DATA SECTION:
★ ★ ★ ★ ★ ★ ★

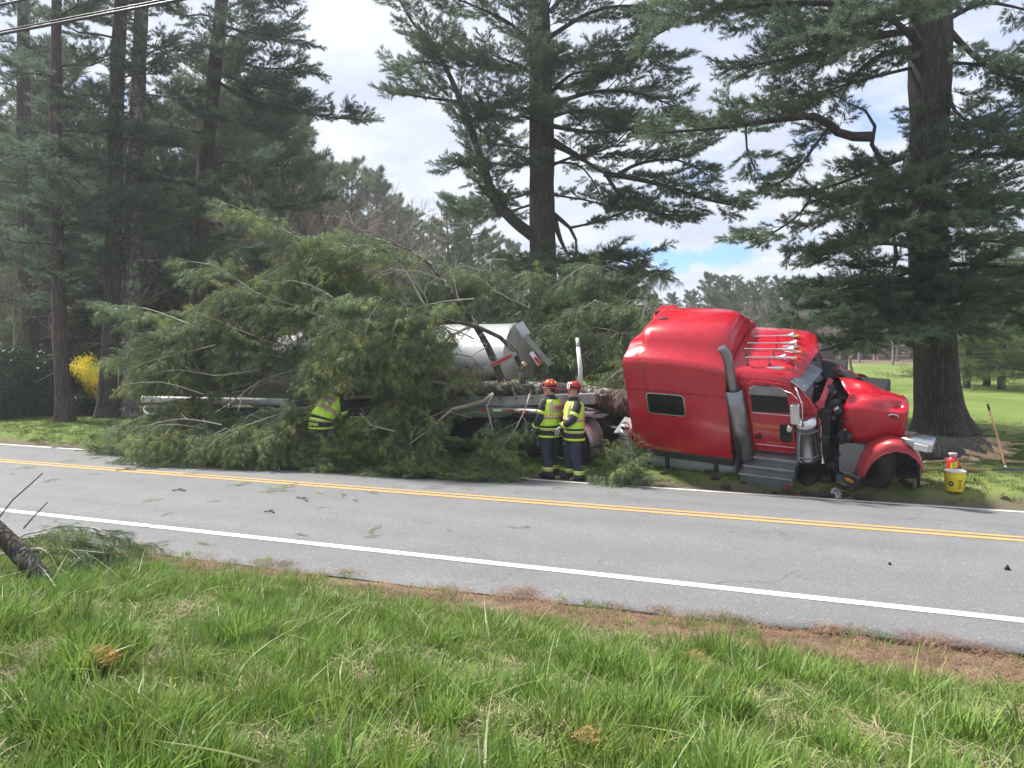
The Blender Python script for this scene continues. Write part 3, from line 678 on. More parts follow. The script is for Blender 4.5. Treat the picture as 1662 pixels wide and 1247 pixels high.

★ ★ ★ ★ ★ ★ ★

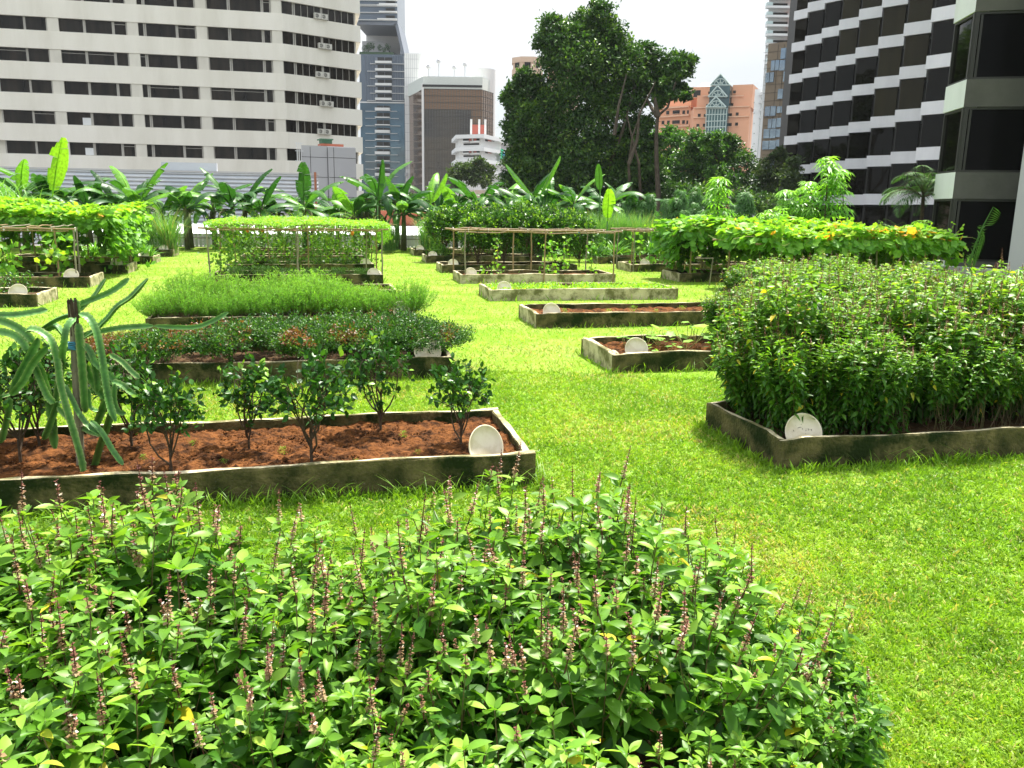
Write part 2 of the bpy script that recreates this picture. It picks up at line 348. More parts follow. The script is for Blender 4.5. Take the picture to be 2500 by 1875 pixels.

★ ★ ★ ★ ★ ★ ★

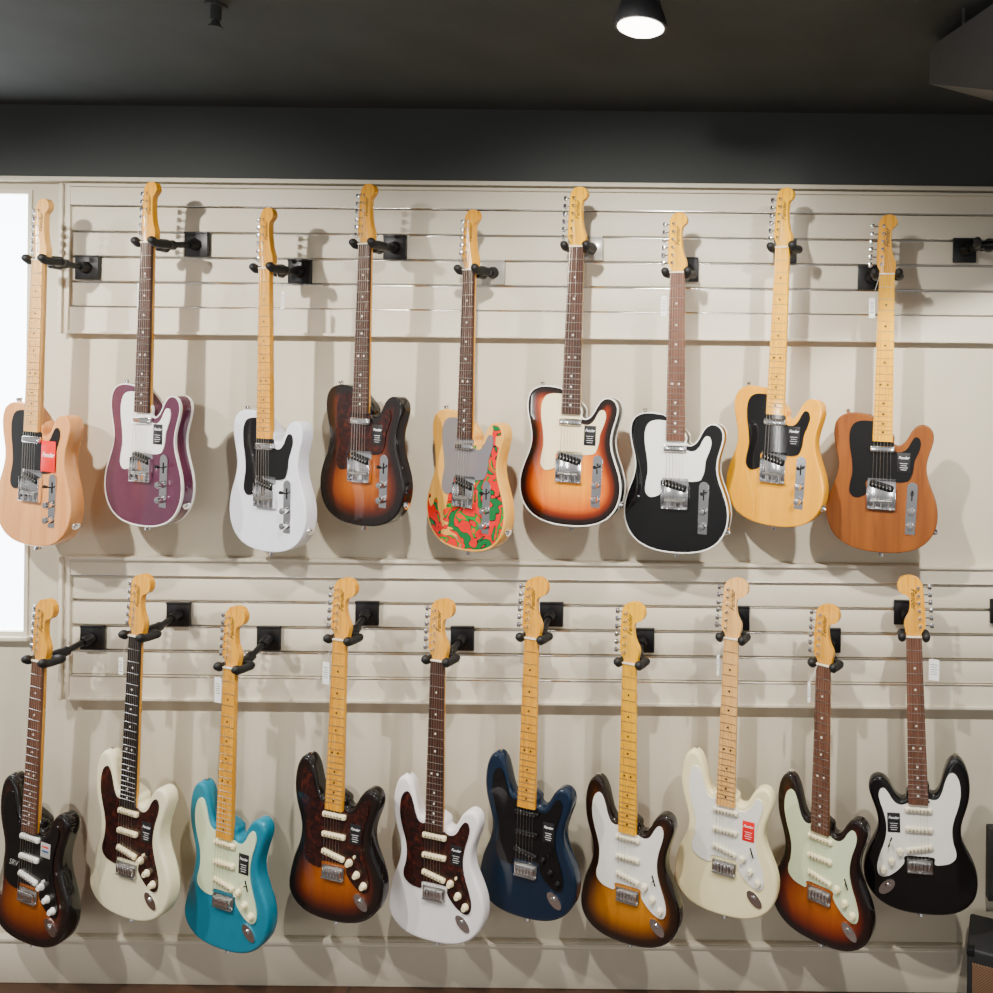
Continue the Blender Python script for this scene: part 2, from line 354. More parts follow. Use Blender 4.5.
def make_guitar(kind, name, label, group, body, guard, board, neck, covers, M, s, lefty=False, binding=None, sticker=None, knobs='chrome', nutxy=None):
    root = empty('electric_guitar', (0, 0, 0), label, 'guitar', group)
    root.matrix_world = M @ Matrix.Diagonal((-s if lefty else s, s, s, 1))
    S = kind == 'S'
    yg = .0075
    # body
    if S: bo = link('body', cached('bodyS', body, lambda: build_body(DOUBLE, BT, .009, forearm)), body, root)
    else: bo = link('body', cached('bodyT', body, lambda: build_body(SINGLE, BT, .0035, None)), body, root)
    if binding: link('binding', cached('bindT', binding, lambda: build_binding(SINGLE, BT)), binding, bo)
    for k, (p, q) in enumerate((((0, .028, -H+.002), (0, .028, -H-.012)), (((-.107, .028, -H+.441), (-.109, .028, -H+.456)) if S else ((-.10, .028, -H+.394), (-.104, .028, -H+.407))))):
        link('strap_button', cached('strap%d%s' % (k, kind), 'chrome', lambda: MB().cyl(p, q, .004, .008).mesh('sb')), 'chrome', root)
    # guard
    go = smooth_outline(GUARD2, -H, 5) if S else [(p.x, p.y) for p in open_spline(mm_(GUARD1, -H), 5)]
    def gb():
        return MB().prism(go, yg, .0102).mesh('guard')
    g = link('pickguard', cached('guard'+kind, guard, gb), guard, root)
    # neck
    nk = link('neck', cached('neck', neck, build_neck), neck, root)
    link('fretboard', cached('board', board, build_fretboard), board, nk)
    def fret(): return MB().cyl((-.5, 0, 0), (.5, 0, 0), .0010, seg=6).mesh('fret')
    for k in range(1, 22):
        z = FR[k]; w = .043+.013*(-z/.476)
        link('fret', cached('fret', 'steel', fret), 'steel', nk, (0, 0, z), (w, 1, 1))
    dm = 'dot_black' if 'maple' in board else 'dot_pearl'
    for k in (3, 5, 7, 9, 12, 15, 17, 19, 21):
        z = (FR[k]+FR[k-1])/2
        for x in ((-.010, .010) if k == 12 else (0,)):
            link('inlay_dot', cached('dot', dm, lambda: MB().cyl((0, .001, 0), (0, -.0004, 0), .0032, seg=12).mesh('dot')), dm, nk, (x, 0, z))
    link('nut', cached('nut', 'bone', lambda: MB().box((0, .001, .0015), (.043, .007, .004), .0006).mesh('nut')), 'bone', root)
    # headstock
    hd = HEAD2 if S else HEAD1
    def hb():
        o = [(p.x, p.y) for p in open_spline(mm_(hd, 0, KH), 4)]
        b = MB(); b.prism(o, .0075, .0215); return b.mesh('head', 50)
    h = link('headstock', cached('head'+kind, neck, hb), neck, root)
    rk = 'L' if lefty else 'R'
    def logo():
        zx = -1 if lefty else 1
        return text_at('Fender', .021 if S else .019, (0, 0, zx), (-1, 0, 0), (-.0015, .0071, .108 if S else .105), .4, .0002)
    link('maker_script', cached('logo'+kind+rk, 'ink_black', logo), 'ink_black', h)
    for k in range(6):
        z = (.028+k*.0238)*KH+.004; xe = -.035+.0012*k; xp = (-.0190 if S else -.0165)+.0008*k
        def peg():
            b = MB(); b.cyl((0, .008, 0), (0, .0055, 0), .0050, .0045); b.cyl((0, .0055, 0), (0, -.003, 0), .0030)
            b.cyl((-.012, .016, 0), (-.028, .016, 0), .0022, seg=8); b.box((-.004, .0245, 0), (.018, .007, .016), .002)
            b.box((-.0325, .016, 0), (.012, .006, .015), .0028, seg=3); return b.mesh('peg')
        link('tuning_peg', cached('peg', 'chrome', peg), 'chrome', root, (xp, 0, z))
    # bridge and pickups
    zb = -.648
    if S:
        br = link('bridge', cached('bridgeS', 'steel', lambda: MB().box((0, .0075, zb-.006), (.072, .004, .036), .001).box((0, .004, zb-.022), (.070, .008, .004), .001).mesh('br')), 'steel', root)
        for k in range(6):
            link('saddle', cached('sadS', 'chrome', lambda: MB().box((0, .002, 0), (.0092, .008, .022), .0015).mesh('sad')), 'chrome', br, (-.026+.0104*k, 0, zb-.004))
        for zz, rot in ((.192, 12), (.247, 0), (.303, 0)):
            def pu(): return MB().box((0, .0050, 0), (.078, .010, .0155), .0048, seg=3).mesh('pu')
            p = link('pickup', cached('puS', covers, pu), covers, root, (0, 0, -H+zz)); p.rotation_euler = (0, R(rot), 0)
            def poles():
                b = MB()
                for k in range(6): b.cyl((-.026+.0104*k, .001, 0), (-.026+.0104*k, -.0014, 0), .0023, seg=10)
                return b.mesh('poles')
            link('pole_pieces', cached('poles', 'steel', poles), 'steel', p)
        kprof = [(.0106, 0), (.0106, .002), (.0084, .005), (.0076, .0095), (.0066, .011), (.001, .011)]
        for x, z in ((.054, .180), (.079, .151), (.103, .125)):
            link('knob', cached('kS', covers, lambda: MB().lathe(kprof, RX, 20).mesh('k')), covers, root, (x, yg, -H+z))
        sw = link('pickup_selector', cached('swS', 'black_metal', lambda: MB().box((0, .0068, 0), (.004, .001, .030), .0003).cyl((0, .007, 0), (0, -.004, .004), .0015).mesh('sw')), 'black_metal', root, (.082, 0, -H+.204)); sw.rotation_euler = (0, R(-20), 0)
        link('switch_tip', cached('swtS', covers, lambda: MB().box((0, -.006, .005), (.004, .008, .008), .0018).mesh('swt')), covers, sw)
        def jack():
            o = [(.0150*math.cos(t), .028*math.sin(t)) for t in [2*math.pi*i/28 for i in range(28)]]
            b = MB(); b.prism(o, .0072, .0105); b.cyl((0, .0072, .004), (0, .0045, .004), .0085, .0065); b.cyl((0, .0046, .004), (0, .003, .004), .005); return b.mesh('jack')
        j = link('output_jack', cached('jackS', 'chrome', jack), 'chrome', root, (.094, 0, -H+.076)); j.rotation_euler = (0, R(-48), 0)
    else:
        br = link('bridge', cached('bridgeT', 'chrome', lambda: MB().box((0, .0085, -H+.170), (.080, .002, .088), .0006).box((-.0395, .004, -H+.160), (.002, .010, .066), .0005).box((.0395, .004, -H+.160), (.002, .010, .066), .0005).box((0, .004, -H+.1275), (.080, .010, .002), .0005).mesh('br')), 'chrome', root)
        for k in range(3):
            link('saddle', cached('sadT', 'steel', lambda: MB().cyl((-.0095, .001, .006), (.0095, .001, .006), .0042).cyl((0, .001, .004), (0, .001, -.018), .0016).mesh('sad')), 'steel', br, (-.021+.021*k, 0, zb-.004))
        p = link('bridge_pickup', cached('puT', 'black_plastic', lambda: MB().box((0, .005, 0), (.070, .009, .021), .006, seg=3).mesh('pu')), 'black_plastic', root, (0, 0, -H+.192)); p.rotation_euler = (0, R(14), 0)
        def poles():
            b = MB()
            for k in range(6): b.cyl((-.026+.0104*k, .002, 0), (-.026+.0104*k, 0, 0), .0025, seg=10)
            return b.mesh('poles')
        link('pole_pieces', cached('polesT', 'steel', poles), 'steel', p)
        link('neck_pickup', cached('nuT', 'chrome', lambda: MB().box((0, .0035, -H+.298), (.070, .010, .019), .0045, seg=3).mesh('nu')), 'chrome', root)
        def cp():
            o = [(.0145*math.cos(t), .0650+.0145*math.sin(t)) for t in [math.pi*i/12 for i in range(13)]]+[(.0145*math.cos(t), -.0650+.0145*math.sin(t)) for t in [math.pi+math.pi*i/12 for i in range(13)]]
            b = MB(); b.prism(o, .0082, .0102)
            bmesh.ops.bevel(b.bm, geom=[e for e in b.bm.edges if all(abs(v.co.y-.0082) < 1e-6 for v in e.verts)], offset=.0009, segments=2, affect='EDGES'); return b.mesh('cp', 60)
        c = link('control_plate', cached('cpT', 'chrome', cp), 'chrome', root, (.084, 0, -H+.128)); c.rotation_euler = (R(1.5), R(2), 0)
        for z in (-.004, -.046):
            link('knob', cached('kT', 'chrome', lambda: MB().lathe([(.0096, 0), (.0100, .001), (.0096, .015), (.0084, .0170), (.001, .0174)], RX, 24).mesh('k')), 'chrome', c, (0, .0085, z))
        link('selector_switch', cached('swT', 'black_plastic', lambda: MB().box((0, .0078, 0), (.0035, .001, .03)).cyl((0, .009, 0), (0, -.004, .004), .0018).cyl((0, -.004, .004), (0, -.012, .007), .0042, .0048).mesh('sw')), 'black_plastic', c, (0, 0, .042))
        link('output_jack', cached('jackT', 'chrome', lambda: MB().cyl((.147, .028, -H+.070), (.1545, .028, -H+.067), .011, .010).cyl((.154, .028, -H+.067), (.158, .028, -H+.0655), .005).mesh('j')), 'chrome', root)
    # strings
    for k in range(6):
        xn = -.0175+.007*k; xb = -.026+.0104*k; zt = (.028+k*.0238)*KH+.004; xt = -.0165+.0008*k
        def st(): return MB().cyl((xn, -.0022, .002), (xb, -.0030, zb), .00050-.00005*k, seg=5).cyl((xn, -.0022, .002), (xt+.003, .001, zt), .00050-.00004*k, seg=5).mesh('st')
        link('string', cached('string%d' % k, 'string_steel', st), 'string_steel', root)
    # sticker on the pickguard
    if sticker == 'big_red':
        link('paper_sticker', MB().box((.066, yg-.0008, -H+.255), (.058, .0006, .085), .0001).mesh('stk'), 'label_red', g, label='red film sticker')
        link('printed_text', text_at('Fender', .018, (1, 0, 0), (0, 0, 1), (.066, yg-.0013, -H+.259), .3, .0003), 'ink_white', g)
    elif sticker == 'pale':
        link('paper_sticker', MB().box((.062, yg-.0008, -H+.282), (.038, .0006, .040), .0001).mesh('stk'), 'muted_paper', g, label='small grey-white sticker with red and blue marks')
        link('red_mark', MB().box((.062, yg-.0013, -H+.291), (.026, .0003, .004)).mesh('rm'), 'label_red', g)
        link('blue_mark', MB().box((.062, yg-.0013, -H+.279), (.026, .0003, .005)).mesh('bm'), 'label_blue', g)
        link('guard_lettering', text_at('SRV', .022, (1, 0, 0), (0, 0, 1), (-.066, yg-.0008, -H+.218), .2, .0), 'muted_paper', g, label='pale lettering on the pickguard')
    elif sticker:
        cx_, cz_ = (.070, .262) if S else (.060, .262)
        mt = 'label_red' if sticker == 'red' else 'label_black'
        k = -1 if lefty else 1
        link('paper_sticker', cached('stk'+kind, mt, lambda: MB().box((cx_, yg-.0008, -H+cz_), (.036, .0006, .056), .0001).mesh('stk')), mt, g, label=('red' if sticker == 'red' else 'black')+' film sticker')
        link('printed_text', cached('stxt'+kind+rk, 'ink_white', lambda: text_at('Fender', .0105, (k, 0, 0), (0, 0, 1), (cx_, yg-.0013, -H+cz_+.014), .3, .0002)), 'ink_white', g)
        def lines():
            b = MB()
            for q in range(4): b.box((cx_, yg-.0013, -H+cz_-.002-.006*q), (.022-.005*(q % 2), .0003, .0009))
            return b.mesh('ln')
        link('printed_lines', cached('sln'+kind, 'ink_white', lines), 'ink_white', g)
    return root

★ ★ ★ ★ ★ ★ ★

Search the lines above for the string "part" and copy each line that has it.

TASK RESULT:
The Blender Python script for this scene continues. Write part 3, from line 678 on. More parts follow. The script is for Blender 4.5. Treat the picture as 1662 pixels wide and 1247 pixels high.
Write part 2 of the bpy script that recreates this picture. It picks up at line 348. More parts follow. The script is for Blender 4.5. Take the picture to be 2500 by 1875 pixels.
Continue the Blender Python script for this scene: part 2, from line 354. More parts follow. Use Blender 4.5.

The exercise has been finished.